Dameon brings up a good point here, and this is a topic I cover in the CCSA classes that I teach. The stealth rule should always be one of the first rules in your Network/Firewall policy layer, but what kind of rules need to appear prior to the stealth rule? The main ones are:
- Administrative Access Rules - Allowing SSH/HTTPS/4434 from trusted internal hosts/networks to the firewall itself for purposes of management via the Gaia Web interface and clish/expert mode.
- Ping/Traceroute - If you want the firewall to answer pings sent directly to one of its interfaces and/or show up as a visible hop in a traceroute, you'll need a rule allowing it. Generally I don't have a problem with the firewall responding to pings/traceroutes sent from an internal reasonably-trusted network, but definitely not for the Internet. Note that including the traceroute service in a rule used to halt SecureXL Accept Templating from that point (i.e. "acceleration disabled from rule #X"), but this limitation was lifted in gateway code version R80.10.
- SNMP/NMS Polling - If you have a Network Management Station (NMS) initiating SNMP polls to the firewall, you'll need an explicit rule allowing it.
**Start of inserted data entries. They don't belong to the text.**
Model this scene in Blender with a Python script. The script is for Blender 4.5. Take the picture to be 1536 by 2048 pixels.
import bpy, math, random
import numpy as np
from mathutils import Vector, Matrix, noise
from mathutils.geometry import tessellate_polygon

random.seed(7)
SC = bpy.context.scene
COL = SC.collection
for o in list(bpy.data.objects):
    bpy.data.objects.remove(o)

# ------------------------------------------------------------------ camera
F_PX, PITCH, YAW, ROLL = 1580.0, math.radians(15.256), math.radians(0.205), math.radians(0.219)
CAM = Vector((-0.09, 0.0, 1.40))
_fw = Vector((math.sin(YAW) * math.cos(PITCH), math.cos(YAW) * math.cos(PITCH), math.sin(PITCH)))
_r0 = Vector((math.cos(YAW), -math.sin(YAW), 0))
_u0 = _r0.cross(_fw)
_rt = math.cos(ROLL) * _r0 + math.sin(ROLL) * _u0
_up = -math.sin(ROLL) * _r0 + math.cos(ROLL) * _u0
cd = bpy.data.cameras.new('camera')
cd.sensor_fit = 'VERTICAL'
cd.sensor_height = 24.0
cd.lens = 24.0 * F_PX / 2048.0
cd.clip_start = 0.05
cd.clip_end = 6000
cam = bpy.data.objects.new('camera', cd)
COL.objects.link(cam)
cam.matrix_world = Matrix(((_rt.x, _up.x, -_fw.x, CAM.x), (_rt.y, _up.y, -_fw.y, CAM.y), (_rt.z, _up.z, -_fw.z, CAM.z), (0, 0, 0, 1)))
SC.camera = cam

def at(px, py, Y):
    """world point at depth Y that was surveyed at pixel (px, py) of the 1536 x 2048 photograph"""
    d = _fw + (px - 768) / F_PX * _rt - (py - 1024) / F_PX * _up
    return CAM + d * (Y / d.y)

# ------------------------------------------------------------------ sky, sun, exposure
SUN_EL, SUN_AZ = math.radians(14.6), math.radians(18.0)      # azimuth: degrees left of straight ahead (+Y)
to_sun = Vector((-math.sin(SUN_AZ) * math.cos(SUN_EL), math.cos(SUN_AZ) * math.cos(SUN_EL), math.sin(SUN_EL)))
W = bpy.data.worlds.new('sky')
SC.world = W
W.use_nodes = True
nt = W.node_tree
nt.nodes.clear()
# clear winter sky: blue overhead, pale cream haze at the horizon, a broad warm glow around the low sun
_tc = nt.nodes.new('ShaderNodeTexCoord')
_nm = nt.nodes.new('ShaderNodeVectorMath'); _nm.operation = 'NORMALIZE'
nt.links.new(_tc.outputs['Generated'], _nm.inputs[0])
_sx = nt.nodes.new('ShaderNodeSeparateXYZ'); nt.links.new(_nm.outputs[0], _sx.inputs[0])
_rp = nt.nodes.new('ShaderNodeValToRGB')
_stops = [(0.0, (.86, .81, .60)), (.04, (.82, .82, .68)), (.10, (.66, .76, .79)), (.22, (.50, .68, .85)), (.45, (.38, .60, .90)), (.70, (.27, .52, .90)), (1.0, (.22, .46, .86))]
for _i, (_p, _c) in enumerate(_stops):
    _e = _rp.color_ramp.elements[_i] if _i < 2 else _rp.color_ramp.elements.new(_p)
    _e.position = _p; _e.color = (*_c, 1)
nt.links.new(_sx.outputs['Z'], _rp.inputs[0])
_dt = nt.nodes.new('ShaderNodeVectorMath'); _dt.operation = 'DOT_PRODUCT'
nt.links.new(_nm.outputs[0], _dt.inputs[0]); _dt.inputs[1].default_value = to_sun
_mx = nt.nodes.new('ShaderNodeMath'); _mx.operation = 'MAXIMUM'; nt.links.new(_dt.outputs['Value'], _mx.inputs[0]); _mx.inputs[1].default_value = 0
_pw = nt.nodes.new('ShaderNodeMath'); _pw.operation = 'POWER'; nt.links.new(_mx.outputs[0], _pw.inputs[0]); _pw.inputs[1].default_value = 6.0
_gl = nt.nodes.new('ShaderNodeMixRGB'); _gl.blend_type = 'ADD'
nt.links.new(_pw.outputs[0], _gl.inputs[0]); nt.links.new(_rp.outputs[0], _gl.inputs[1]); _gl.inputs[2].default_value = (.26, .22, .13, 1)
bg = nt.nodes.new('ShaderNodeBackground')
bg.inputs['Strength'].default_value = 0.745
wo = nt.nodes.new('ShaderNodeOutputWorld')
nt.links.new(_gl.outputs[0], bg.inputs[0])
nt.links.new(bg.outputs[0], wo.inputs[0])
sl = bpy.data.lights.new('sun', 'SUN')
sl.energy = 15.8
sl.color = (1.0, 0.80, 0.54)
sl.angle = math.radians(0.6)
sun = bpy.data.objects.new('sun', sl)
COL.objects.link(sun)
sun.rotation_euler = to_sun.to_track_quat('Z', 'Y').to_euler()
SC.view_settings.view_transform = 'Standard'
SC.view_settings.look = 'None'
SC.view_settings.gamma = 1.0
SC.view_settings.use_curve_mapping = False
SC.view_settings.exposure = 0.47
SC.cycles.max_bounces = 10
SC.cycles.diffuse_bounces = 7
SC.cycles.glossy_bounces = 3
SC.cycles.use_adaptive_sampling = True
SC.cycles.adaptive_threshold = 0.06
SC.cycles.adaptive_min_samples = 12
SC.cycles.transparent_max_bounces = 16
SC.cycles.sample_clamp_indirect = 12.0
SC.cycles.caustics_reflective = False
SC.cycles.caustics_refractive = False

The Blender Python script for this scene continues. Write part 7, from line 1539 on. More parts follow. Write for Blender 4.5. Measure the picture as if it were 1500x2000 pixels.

Notice that it is possible to only allow the NMS to perform SNMP reads by utilizing the special service snmp-read, which would be considered best practices unless the NMS is performing SNMP set operations which is not too likely. Netflow and external authentication connections such as RADIUS/TACACS initiated by the firewall itself will be allowed by default (implied rule "Accept outgoing packets from gateway") unless you explicitly block it.
- DHCP Server/Relay - If the firewall is performing DHCP Relay or acting as a DHCP server, the rules permitting this traffic must appear prior to the stealth rule.
There are a few other corner-case rules that have to appear prior to the Stealth Rule (VRRP multicast advertisements, legacy Client Authentication, SecureRemote Topology Downloads, etc.) but these are the big ones.